The description reads "Corporate relocation. Outstanding panoramic view - city lights, ocean. Highly upgraded with hardwood floors, crown molding, plantation shutters, custom built-ins. Main floor master bedroom. Extra large bonus room." This makes you think that the seller is relocating. When I looked into the title, it says that the owner is Prudential Relocation Inc. Hmm, sounds like it's actually a company that specializes in Corporate Relocation. The property is listed by Prudential California Realty so I suppose this all makes sense now.
Each of the price reductions on this property have been pretty substantial. I couldn't find any mortgage information for the home and it wouldn't surprise me if a behemoth like Prudential actually owned it outright. Anyone know how these Corporate Relocation companies work?
Instead of wishing for a $250k profit on the home like they did in July 2006, they are now wishing for no more than a $100k loss! Assuming 3% in selling costs, this flop will be a loss of around $164,500! Oh, and don't forget the carrying costs on this beast. The MLS listing says that it is Vacant.
So what else is available in the Citrus tract right now?
Maybe I'm just jaded by the prices of the last couple years.. but $2.15 mil for a NEW 3675 sq. ft. house in Turtle Ridge Summit with an OCEAN view? It doesn't sound that bad. Has anyone seen this property? Is there really an ocean view? You would think they would have tons of pictures of the view huh? Unfortunately, the only one of the yard on MLS is the one at the top of this post.

This months OC Metro has a cover story talking about how "homebuilders are working hard to bring buyers in the door."
Some blame for the rapid appreciation is placed on speculators but I didn't notice anything mentioning the suicide loans.
" All the speculation had a variety of disruptive effects on the market, he says, including an “artificial demand” that fuels price increases, as well as “a less-engaged community.

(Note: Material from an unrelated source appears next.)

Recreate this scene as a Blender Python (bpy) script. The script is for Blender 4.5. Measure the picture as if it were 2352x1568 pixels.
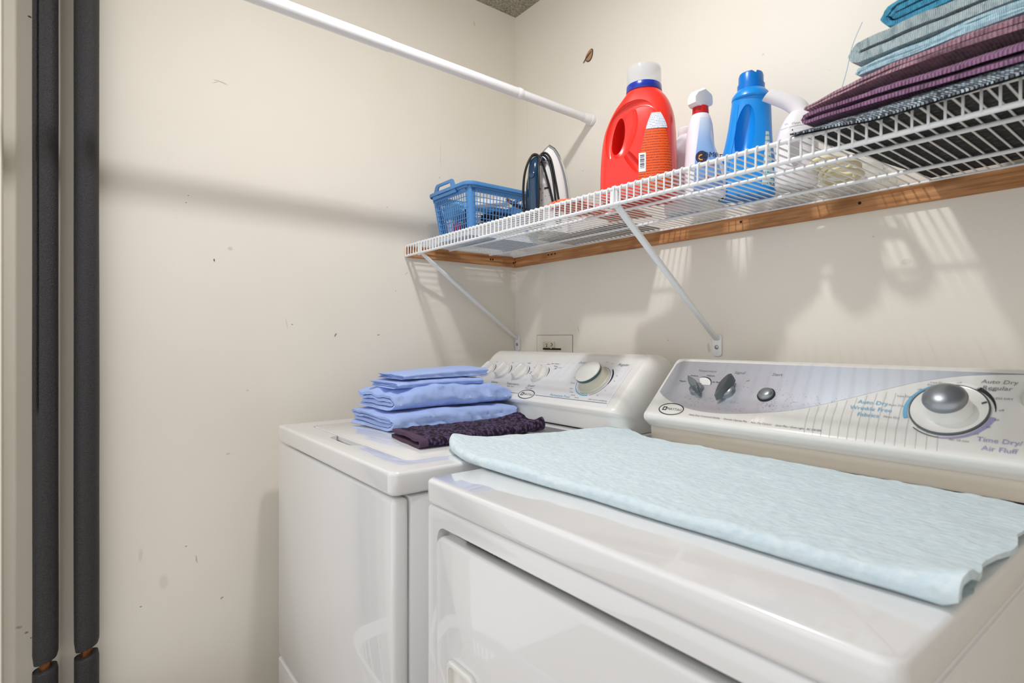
import bpy, bmesh, math, random
import numpy as np
from mathutils import Vector, Matrix, noise as mnoise
random.seed(7)
PI = math.pi
S = bpy.context.scene
COL = S.collection
for o in list(bpy.data.objects):
    bpy.data.objects.remove(o)

# ------------------------------------------------------------------ camera
CAM = (1.6938, -1.3312, 1.1451)
cd = bpy.data.cameras.new('camera')
cd.sensor_width = 36.0
cd.lens = 1295.9 / 2352 * 36
cd.shift_y = (776.7 - 784) / 2352
cd.clip_start = 0.02
cd.dof.use_dof = True
cd.dof.focus_distance = 1.45
cd.dof.aperture_fstop = 6.0
cam = bpy.data.objects.new('camera', cd)
COL.objects.link(cam)
cam.location = CAM
cam.rotation_euler = (PI / 2, 0, 0.9111)
S.camera = cam

# ------------------------------------------------------------------ world, lamps, exposure
w = bpy.data.worlds.new('world')
S.world = w
w.use_nodes = True
w.node_tree.nodes['Background'].inputs[0].default_value = (0.98, 0.985, 1.0, 1)
w.node_tree.nodes['Background'].inputs[1].default_value = 0.85

def lamp(name, kind, loc, energy, color, size):
    d = bpy.data.lights.new(name, kind)
    d.energy = energy
    d.color = color
    if kind == 'AREA':
        d.shape = 'RECTANGLE'
        d.size, d.size_y = size
    else:
        d.shadow_soft_size = size
    o = bpy.data.objects.new(name, d)
    COL.objects.link(o)
    o.location = loc
    return o
lamp('ceiling_lamp', 'AREA', (0.91, -0.81, 2.312), 6.2, (0.985, 0.985, 1.0), (0.075, 0.075))
lamp('ceiling_bulb', 'POINT', (0.91, -0.81, 2.306), 4.6, (0.985, 0.985, 1.0), 0.07)
S.view_settings.view_transform = 'Standard'
S.view_settings.look = 'None'
S.view_settings.gamma = 1
S.view_settings.use_curve_mapping = False
S.view_settings.exposure = 0.40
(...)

“Neighborhoods get homes that sit empty until buyers can resell,” he says. “And that’s not good for (buyers) who are striving for a great place to live.” "
There are some quotes from a few of the builders, Taylor Woodrow, Centex, Standard Pacific, and Brookfield Homes, that are worth reading.
" Forsum, whose firm offers homes ranging from the $200,000s in Corona and $600,000s in Buena Park to the multi-millions in Newport Coast, said that foot traffic at the company’s developments “has not really been the problem. It’s really a lack of urgency on the part of prospects – how to get them to buy.” So the firm has been offering some “targeted incentives” that range from mortgage help to design upgrades to a reduction in lot and view premiums – but not, he stresses “wholesale discounts.”
Those don’t appear necessary, “because things have picked up, and we’re very encouraged. There’s a market out there for sure, a demand by customers, and we’re in a position to give it to them. We can sell a clear and present value proposition.” "
It seems like the builders don't think they'll have to lower prices any more. I've definitely noticed that foot traffic has increased since 2007 started (due to the price cuts). The quote above makes it sound like there are a lot of people looking but not necessarily buying. But then it says that things have picked up. So... what is the dealio?